▶ TASK OBJECTIVE
Beginning with the first line of the entries below, quote each line until you reach and include the line with "(1, .87, .64)).data.spread = R(85)".

————————

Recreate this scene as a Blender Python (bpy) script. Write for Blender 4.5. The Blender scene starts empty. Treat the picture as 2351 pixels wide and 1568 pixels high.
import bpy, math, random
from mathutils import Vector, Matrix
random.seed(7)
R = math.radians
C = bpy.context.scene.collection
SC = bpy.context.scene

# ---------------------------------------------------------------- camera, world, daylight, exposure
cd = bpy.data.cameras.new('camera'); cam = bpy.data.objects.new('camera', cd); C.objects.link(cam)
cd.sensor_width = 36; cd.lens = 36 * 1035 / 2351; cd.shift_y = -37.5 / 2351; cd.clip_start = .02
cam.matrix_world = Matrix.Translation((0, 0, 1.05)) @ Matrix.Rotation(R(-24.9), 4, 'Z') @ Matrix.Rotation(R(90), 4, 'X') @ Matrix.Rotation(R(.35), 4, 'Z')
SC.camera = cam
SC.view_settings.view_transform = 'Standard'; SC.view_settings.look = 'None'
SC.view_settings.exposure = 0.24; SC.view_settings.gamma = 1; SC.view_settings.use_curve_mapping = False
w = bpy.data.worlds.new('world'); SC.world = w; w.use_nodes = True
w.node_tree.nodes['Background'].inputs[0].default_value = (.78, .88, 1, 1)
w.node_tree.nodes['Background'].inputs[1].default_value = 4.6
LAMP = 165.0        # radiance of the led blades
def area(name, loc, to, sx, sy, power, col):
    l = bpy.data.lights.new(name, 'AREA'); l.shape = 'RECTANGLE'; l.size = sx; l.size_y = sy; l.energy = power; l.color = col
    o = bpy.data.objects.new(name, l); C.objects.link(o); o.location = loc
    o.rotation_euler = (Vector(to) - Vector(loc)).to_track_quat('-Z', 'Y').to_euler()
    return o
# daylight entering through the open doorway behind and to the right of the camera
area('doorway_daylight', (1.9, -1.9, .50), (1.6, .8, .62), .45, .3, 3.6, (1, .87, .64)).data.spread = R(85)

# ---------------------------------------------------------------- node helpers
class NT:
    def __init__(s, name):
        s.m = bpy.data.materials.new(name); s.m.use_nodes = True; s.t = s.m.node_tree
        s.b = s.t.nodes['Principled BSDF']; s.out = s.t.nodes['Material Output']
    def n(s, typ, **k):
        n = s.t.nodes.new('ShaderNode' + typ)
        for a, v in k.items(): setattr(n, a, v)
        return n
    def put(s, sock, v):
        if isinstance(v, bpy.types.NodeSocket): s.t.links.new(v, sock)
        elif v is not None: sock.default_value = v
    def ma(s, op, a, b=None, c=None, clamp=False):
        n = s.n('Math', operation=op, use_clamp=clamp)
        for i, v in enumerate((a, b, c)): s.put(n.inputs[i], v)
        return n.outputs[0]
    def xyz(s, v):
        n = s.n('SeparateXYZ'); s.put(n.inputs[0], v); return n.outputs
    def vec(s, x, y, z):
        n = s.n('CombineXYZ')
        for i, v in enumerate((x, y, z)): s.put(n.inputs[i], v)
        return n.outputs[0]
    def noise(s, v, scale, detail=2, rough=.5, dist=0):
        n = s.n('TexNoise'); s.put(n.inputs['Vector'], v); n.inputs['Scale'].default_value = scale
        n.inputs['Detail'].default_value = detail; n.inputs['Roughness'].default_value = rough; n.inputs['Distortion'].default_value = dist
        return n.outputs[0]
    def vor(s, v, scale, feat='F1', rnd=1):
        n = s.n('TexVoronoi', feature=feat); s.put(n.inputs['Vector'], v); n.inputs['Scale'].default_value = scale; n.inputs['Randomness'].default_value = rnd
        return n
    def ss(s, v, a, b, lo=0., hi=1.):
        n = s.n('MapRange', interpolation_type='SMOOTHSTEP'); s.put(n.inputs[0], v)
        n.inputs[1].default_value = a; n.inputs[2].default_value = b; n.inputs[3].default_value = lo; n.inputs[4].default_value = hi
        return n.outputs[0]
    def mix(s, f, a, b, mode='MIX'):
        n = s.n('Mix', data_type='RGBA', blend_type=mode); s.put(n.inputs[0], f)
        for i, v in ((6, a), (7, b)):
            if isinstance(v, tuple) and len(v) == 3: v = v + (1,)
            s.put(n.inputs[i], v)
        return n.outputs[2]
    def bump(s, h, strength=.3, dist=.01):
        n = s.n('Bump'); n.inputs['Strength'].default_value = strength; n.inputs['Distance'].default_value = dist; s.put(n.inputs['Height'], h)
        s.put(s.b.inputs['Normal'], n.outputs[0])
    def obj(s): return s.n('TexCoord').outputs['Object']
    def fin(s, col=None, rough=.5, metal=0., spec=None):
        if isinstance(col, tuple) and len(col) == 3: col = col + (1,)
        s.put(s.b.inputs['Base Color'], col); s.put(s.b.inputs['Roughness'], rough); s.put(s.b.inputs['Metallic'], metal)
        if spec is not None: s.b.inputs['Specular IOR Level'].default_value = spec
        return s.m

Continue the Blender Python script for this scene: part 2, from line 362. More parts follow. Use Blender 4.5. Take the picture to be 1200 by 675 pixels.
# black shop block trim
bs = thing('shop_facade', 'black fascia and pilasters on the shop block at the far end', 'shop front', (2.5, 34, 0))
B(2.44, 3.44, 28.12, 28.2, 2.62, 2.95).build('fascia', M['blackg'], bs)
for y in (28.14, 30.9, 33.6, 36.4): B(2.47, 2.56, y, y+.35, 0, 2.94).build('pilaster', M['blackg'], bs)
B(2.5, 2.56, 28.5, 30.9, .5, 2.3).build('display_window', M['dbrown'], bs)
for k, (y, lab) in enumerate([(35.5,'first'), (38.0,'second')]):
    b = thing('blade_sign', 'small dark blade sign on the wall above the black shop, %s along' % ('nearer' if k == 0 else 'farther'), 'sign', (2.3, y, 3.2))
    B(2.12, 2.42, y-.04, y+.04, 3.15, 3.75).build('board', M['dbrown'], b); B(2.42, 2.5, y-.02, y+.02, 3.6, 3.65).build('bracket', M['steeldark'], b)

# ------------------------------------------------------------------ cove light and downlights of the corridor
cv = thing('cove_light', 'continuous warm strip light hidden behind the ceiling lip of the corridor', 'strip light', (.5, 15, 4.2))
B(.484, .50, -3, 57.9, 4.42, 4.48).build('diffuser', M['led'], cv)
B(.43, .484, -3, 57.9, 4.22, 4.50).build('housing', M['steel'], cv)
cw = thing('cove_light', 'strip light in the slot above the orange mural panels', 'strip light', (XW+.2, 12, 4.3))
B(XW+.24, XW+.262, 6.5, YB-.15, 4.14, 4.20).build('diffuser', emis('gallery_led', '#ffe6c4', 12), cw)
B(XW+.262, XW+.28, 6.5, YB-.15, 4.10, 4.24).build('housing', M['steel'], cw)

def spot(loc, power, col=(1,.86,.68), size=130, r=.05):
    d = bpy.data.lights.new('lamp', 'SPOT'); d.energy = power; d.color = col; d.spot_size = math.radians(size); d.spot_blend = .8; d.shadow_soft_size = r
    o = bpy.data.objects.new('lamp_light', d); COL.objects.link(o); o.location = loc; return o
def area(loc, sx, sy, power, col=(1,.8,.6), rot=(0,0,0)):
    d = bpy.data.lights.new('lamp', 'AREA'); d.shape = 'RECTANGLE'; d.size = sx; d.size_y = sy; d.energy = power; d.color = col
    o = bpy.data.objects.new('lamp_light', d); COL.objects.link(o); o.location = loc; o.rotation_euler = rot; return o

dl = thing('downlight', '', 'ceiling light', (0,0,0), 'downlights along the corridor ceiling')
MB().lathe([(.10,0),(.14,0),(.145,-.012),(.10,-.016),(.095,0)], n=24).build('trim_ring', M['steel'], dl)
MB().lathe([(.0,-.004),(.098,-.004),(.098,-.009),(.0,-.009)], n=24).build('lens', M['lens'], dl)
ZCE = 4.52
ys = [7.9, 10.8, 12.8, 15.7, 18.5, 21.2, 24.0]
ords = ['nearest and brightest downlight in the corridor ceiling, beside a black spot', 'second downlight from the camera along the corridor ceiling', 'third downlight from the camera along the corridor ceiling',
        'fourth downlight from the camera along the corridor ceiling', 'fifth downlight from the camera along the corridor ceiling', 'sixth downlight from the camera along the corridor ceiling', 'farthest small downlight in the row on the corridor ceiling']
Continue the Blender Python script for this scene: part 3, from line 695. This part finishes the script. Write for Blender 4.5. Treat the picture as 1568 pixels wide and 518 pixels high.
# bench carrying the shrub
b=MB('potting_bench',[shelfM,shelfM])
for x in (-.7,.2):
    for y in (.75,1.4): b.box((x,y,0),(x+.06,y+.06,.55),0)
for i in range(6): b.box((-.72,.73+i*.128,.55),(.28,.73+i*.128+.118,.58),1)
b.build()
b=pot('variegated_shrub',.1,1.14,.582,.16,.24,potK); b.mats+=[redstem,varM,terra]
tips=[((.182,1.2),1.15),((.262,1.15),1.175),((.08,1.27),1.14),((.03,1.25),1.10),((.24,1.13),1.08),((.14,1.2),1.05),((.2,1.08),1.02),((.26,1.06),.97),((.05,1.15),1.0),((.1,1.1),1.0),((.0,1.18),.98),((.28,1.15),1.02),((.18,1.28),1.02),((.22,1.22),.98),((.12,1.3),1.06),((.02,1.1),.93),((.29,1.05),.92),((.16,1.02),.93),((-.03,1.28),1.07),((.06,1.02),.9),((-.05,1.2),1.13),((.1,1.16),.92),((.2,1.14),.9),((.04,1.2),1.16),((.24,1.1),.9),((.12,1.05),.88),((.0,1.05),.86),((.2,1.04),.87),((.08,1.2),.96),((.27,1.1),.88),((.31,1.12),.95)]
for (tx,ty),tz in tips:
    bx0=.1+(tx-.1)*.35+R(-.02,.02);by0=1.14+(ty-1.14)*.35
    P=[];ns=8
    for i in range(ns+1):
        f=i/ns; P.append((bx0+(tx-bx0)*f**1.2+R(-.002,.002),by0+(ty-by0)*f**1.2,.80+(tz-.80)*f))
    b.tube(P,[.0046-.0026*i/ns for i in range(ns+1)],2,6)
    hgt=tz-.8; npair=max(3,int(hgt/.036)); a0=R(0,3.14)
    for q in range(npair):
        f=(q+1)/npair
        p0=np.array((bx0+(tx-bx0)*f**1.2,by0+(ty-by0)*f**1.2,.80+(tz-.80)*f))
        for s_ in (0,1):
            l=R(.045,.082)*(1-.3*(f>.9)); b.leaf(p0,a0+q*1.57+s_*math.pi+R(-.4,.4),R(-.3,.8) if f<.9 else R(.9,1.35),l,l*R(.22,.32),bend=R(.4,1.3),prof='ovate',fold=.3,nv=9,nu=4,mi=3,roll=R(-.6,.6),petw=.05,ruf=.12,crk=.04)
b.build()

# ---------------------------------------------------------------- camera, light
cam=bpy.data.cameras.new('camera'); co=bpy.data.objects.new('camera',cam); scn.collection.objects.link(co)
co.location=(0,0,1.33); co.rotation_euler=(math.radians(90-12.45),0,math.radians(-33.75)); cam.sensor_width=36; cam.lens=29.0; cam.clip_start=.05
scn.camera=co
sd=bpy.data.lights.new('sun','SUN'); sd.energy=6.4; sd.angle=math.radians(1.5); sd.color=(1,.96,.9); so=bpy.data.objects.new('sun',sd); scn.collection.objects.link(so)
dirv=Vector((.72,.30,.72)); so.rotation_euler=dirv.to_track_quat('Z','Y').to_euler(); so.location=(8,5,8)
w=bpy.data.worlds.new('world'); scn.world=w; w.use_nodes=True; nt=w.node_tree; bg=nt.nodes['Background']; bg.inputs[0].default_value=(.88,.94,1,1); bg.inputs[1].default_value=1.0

————————

▶ RESULT
Recreate this scene as a Blender Python (bpy) script. Write for Blender 4.5. The Blender scene starts empty. Treat the picture as 2351 pixels wide and 1568 pixels high.
import bpy, math, random
from mathutils import Vector, Matrix
random.seed(7)
R = math.radians
C = bpy.context.scene.collection
SC = bpy.context.scene

# ---------------------------------------------------------------- camera, world, daylight, exposure
cd = bpy.data.cameras.new('camera'); cam = bpy.data.objects.new('camera', cd); C.objects.link(cam)
cd.sensor_width = 36; cd.lens = 36 * 1035 / 2351; cd.shift_y = -37.5 / 2351; cd.clip_start = .02
cam.matrix_world = Matrix.Translation((0, 0, 1.05)) @ Matrix.Rotation(R(-24.9), 4, 'Z') @ Matrix.Rotation(R(90), 4, 'X') @ Matrix.Rotation(R(.35), 4, 'Z')
SC.camera = cam
SC.view_settings.view_transform = 'Standard'; SC.view_settings.look = 'None'
SC.view_settings.exposure = 0.24; SC.view_settings.gamma = 1; SC.view_settings.use_curve_mapping = False
w = bpy.data.worlds.new('world'); SC.world = w; w.use_nodes = True
w.node_tree.nodes['Background'].inputs[0].default_value = (.78, .88, 1, 1)
w.node_tree.nodes['Background'].inputs[1].default_value = 4.6
LAMP = 165.0        # radiance of the led blades
def area(name, loc, to, sx, sy, power, col):
    l = bpy.data.lights.new(name, 'AREA'); l.shape = 'RECTANGLE'; l.size = sx; l.size_y = sy; l.energy = power; l.color = col
    o = bpy.data.objects.new(name, l); C.objects.link(o); o.location = loc
    o.rotation_euler = (Vector(to) - Vector(loc)).to_track_quat('-Z', 'Y').to_euler()
    return o
# daylight entering through the open doorway behind and to the right of the camera
area('doorway_daylight', (1.9, -1.9, .50), (1.6, .8, .62), .45, .3, 3.6, (1, .87, .64)).data.spread = R(85)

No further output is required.